--- Begin Data segment ---

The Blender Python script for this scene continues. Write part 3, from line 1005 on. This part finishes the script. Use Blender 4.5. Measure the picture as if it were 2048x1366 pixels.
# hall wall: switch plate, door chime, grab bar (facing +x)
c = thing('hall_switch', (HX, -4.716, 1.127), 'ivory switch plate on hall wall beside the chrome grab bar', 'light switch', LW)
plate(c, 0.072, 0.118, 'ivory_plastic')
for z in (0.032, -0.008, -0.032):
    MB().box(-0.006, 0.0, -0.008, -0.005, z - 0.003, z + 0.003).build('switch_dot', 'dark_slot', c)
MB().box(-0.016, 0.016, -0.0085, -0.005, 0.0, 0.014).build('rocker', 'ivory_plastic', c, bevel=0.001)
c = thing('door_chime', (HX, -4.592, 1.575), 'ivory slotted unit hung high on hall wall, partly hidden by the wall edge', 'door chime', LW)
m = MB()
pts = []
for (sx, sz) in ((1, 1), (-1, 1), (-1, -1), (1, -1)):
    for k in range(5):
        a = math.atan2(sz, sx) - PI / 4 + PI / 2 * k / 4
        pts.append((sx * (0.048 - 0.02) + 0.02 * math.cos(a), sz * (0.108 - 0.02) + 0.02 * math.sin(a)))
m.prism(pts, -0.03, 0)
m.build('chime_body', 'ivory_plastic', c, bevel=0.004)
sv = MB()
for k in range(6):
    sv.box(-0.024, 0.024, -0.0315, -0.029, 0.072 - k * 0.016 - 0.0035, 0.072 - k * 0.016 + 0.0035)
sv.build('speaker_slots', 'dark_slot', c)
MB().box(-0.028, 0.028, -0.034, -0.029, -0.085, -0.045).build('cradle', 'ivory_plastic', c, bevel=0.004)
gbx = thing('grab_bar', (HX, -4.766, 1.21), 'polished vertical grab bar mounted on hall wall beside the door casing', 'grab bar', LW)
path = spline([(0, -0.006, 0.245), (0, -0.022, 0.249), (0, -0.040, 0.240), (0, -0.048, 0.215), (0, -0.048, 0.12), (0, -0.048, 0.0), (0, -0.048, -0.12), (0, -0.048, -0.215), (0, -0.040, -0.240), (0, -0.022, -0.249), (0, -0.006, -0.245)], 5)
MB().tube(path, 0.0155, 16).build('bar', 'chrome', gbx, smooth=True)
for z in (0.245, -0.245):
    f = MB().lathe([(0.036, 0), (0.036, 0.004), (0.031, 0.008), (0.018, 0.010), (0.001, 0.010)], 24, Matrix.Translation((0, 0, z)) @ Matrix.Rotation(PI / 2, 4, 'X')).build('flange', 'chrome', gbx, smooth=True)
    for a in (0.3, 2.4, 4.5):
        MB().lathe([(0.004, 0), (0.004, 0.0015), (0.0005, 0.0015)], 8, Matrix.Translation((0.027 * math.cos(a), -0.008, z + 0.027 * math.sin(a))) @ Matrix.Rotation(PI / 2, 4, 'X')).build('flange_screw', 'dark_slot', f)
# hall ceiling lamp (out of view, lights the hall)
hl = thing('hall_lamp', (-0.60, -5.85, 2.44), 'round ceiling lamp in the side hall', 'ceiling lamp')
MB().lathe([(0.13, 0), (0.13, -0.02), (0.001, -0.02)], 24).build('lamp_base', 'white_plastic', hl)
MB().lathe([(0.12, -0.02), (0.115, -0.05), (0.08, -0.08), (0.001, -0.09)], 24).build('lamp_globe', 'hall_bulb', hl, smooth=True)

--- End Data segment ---

**Problem to solve:**
All of the data needs to be reproduced exactly, with no line missing.

**Exercise solution:**
The Blender Python script for this scene continues. Write part 3, from line 1005 on. This part finishes the script. Use Blender 4.5. Measure the picture as if it were 2048x1366 pixels.
# hall wall: switch plate, door chime, grab bar (facing +x)
c = thing('hall_switch', (HX, -4.716, 1.127), 'ivory switch plate on hall wall beside the chrome grab bar', 'light switch', LW)
plate(c, 0.072, 0.118, 'ivory_plastic')
for z in (0.032, -0.008, -0.032):
    MB().box(-0.006, 0.0, -0.008, -0.005, z - 0.003, z + 0.003).build('switch_dot', 'dark_slot', c)
MB().box(-0.016, 0.016, -0.0085, -0.005, 0.0, 0.014).build('rocker', 'ivory_plastic', c, bevel=0.001)
c = thing('door_chime', (HX, -4.592, 1.575), 'ivory slotted unit hung high on hall wall, partly hidden by the wall edge', 'door chime', LW)
m = MB()
pts = []
for (sx, sz) in ((1, 1), (-1, 1), (-1, -1), (1, -1)):
    for k in range(5):
        a = math.atan2(sz, sx) - PI / 4 + PI / 2 * k / 4
        pts.append((sx * (0.048 - 0.02) + 0.02 * math.cos(a), sz * (0.108 - 0.02) + 0.02 * math.sin(a)))
m.prism(pts, -0.03, 0)
m.build('chime_body', 'ivory_plastic', c, bevel=0.004)
sv = MB()
for k in range(6):
    sv.box(-0.024, 0.024, -0.0315, -0.029, 0.072 - k * 0.016 - 0.0035, 0.072 - k * 0.016 + 0.0035)
sv.build('speaker_slots', 'dark_slot', c)
MB().box(-0.028, 0.028, -0.034, -0.029, -0.085, -0.045).build('cradle', 'ivory_plastic', c, bevel=0.004)
gbx = thing('grab_bar', (HX, -4.766, 1.21), 'polished vertical grab bar mounted on hall wall beside the door casing', 'grab bar', LW)
path = spline([(0, -0.006, 0.245), (0, -0.022, 0.249), (0, -0.040, 0.240), (0, -0.048, 0.215), (0, -0.048, 0.12), (0, -0.048, 0.0), (0, -0.048, -0.12), (0, -0.048, -0.215), (0, -0.040, -0.240), (0, -0.022, -0.249), (0, -0.006, -0.245)], 5)
MB().tube(path, 0.0155, 16).build('bar', 'chrome', gbx, smooth=True)
for z in (0.245, -0.245):
    f = MB().lathe([(0.036, 0), (0.036, 0.004), (0.031, 0.008), (0.018, 0.010), (0.001, 0.010)], 24, Matrix.Translation((0, 0, z)) @ Matrix.Rotation(PI / 2, 4, 'X')).build('flange', 'chrome', gbx, smooth=True)
    for a in (0.3, 2.4, 4.5):
        MB().lathe([(0.004, 0), (0.004, 0.0015), (0.0005, 0.0015)], 8, Matrix.Translation((0.027 * math.cos(a), -0.008, z + 0.027 * math.sin(a))) @ Matrix.Rotation(PI / 2, 4, 'X')).build('flange_screw', 'dark_slot', f)
# hall ceiling lamp (out of view, lights the hall)
hl = thing('hall_lamp', (-0.60, -5.85, 2.44), 'round ceiling lamp in the side hall', 'ceiling lamp')
MB().lathe([(0.13, 0), (0.13, -0.02), (0.001, -0.02)], 24).build('lamp_base', 'white_plastic', hl)
MB().lathe([(0.12, -0.02), (0.115, -0.05), (0.08, -0.08), (0.001, -0.09)], 24).build('lamp_globe', 'hall_bulb', hl, smooth=True)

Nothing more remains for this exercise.